Krugman started out criticising the love for elegant economic theories of classical (implicitly speaking, Chicago school) economists. And Cochrane shot back, arguing that to attribute excessive fluctuations in the market to ‘irrationality’ is theoretical nihilism. And we all know that all that buying and selling has got motivations behind them even if these were results of false information, pure emotional preferences. I like Skidelsky’s analogy about the theater on fire (which might have been used previously by other economists as well):
It’s like what happens in a crowded theater if someone shouts “Fire!” Everyone rushes to get out. This is not “irrational” behavior. It is reasonable behavior in the face of uncertainty.
I’m not sure if Robert Skidelsky is a Post-Keynesian like Hyman Minsky but his extensive research into John M Keynes has brought him to write several volumes about this economist once touted as a saviour of capitalism. In any case, I believe Keynes simply sprinkled some important ideas that are pertinent to our study of the economy and there is definitely a need for further studies into the insights of Keynes about our modern capitalist economy and possible save it from itself once again.
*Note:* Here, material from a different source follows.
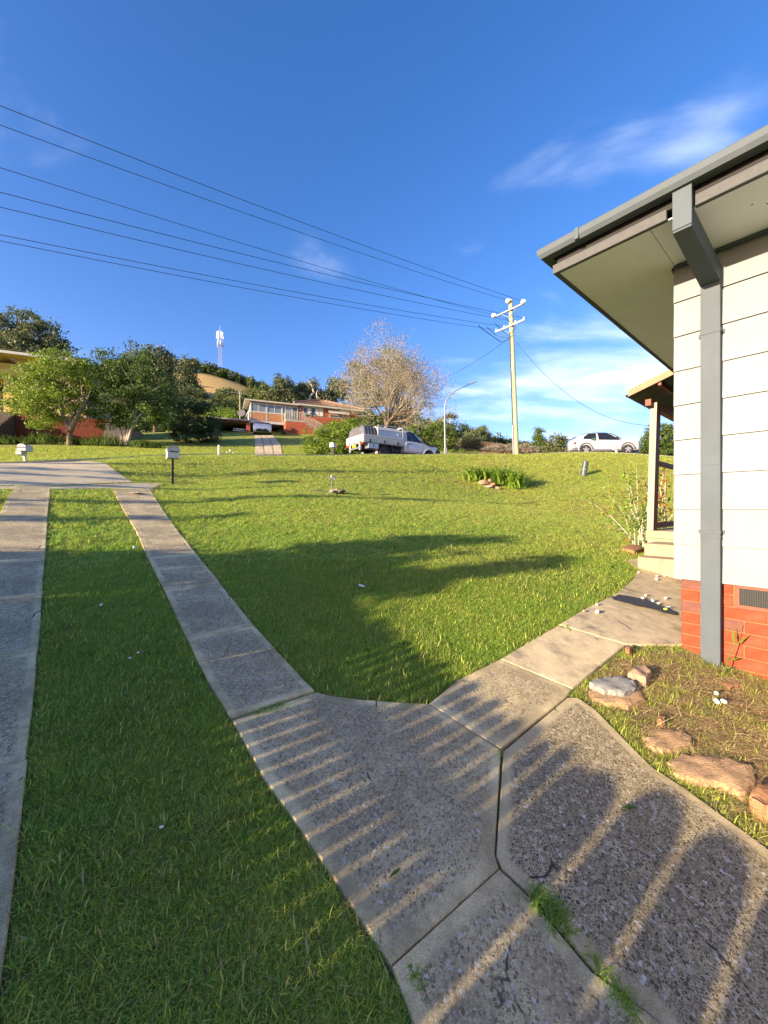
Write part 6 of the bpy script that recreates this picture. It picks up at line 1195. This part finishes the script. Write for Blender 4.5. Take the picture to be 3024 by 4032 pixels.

The economy doesn’t (always) tend towards equilibrium as classical economics textbooks suggests. But things are worst when things tend towards an equilibrium that doesn’t benefit the society in general, many social phenomena that I’ve described in a previous post. The social/market forces are pushing the situation towards something no one wants; without an authority mandating stuff, no one have the incentive to help reach the collectively beneficial outcome.
In a recent article by James Surowiecki in The New Yorker, he discusses how success of big banks builds upon success and bring about the mega big banks that results in a concentrated banking system. It is thus possible that we allowed banks to grow big and stay so because the market naturally tends towards that and we have problems assessing the welfare gains from increasing bank sizes, as suggested by Surowiecki:
The trouble is that the “market” for banking is so distorted—by switching costs, by government subsidies and guarantees, and by the banks’ market power—that it’s hard to know whether big banks are adding value or are simply exploiting their oligopolistic positions.
The only problem that we know with the concentrated banking system is that they increase financial risk. That being said, regulations will have to start moving towards managing the risk that is contained in the financial system and if this really do result in policies that have to limit the size of banks then so be it. The government is the only one who can act as a dam holding up the floodwaters of market forces.